CHRIS JELLIE AGAINST NELSON MAIL

Case Number: 2219

Council Meeting: OCTOBER 2011

Verdict: Not Upheld

Publication: Nelson Mail

Ruling Categories: Errors, Apology and Correction Sought
Comment and Fact
Balance, Lack Of
Accuracy
Unfair Coverage

Introduction
Chris Jellie complained on three grounds regarding an article published by the Nelson Mail. The grounds were accuracy, fairness, balance; comment and fact; and corrections.

Mr Jellie’s complaint was not upheld.

Background
The Nelson Mail published an article on July 5, 2011 under the heading “Used car price hike claims disputed”.

The article related to doubts held by Nelson car dealers that “used car prices would soar when vehicle emission standards are stepped up next year” and an online petition about delaying implementation of the standards.

This was in reaction to the Imported Motor Vehicle Industry Association’s prediction that used car prices may increase by as much as $5000 when the new emission standards are implemented.

The article contained comments from motor vehicle dealers in the Nelson area and also stated that an online petition had been started by the Imported Motor Vehicle Industry Association (IMVA) which was also lobbying the government to delay implementation of the new emission standards due to a shortage of suitable used vehicle stock in Japan.

David Vinsen, Chief Executive of IMVA, was quoted as the spokesperson for the IMVA.

Complaint
Mr Jellie advised that the online petition was in fact started by him not the IMVA.

Mr Jellie contacted the Nelson Mail and requested that they tell him the source of their information and was told that the source was Mr Vinsen. He said that when he informed the reporter that he was recording their conversation, she requested that he send his questions to her via e-mail and he did this. Despite his “many e-mails” to the reporter, the first being July 25, 2011, she had not contacted him or provided an answer to his question “How did she get the information?”

Mr Jellie then contacted the editor and “was promised a quick response” but had not yet (September 1) received one. He went on to state that there had also not been any retraction of the story.

Mr Jellie was upset that someone could claim his [Mr Jellie’s] work as their own and that a media source would so recklessly print something without clarifying the facts. He advised that when the newspaper finally did get back to him, he was told that Mr Vinsen had confirmed that Mr Jellie had started the online petition.


Response from Nelson Mail
The editor acknowledged the information in the article regarding the online petition was not accurate. He stated that Mr Jellie was offered recourse by way of a published correction but never replied to the offer so the editor ran the correction anyway on 6 September 2011.

He went on to say that Mr Jellie was not willing to see the correction until the matter of who supplied the reporter with the incorrect information was resolved.
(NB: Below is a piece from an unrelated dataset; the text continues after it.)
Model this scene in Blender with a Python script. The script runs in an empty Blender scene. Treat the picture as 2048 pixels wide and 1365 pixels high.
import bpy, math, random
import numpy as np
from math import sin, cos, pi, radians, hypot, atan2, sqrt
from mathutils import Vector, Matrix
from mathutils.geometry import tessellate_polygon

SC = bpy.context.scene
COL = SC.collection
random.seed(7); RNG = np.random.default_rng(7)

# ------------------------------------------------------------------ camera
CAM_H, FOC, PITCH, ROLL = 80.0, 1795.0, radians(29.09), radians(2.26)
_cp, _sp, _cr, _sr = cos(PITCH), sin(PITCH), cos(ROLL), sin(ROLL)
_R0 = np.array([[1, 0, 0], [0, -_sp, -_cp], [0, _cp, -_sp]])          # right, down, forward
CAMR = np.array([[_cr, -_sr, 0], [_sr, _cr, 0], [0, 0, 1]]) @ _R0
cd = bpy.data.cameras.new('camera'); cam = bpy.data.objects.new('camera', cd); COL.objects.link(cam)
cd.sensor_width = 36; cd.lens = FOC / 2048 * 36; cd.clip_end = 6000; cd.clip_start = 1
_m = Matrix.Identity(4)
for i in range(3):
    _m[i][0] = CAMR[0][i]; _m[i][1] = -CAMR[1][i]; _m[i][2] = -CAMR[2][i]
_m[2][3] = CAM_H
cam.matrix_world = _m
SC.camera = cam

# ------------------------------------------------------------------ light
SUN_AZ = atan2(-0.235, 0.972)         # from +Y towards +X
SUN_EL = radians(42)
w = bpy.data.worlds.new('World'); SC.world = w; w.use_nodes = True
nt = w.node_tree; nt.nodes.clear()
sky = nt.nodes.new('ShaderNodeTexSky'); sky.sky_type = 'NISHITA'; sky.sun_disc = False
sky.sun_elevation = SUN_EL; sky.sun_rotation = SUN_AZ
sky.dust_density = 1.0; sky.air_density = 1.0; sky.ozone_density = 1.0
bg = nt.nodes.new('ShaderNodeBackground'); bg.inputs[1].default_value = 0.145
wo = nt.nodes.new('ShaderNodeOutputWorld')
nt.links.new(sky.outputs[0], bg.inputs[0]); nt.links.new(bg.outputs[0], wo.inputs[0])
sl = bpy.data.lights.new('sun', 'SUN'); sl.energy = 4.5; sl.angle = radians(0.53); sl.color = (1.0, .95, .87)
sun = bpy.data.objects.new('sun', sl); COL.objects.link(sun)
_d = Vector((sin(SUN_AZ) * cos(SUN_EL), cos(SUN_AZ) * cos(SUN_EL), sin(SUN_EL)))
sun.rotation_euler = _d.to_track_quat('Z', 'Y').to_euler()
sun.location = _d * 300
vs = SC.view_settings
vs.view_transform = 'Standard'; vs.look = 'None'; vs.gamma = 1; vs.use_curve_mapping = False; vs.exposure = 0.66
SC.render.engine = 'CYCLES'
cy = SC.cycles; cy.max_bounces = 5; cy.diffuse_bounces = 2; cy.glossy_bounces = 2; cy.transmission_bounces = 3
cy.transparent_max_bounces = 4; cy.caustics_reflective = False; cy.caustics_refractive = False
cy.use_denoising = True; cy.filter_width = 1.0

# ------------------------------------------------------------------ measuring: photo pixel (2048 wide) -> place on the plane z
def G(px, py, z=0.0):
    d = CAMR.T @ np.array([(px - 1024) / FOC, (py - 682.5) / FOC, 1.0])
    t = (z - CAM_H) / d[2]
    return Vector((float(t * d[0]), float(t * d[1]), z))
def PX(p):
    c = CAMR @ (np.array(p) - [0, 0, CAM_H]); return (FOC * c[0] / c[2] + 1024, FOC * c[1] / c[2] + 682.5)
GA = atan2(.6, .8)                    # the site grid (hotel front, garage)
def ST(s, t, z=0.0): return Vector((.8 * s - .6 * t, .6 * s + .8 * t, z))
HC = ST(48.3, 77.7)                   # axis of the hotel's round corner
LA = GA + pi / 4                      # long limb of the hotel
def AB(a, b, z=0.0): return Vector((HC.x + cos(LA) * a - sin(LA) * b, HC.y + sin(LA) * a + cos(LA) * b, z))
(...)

The editor explained that once Mr Jellie’s complaint was received by the newspaper, the reporter informed Mr Jellie that she was happy to clarify the matter once she had spoken to Mr Vinsen.

Mr Vinsen informed the reporter that he had not given her the information so she then thought that Mr Drummond, one of the car salesyard owners, had given her the information but she was not sure. Once she had spoken to Mr Vinsen, the reporter acknowledged the error and offered to provide a correction in a further article.

When the reporter informed Mr Jellie that Mr Vinsen had not given her the information, Mr Jellie asked whom she had received it from, but she was unable to remember her exact source. The editor stated that the reporter’s reply to Mr Jellie was “self explanatory in that she was not sure at the time who had told her about the petition”. The editor believes that this was a genuine mistake on the part of the reporter, one which she was willing to correct.

The editor also stated that he did attempt to contact Mr Jellie earlier than alleged and they ended up playing telephone tag.

Discussion
As soon as the newspaper was informed and the reporter could verify facts with Mr Vinsen, the Nelson Mail acknowledged that the information regarding the instigator of the petition was not accurate and offered Mr Jellie both a published correction and an opportunity to provide comment as to why he thought the IMVA did not support his stance.
The mistake was comparatively minor and not the main thrust of the article. Mr Jellie chose not to take up the newspaper’s offer and while there was a delay in publishing a correction that had partly been caused by the complainant, who would not advance any discussion about a clarifying article or correction until the reporter had told him who had given her the incorrect information.
The newspaper did attempt to discuss the correction with Mr Jellie, and published a correction and apology at a later date than desirable. But a correction was made.

Unfortunately, Mr Jellie was not happy with the response from the Nelson Mail as they could not tell him the source of their information regarding the online petition. The Mail did provide information about the source, which turned out to be incorrect. Newspapers are not obliged to disclose sources, however, and the Press Council does not believe the newspaper was obliged to do so in this case.

The complaint is not upheld.

Press Council members considering this complaint were Barry Paterson, Pip Bruce Ferguson, Kate Coughlan, Chris Darlow, Sandy Gill, Keith Lees, Clive Lind, John Roughan, Lynn Scott and Stephen Stewart.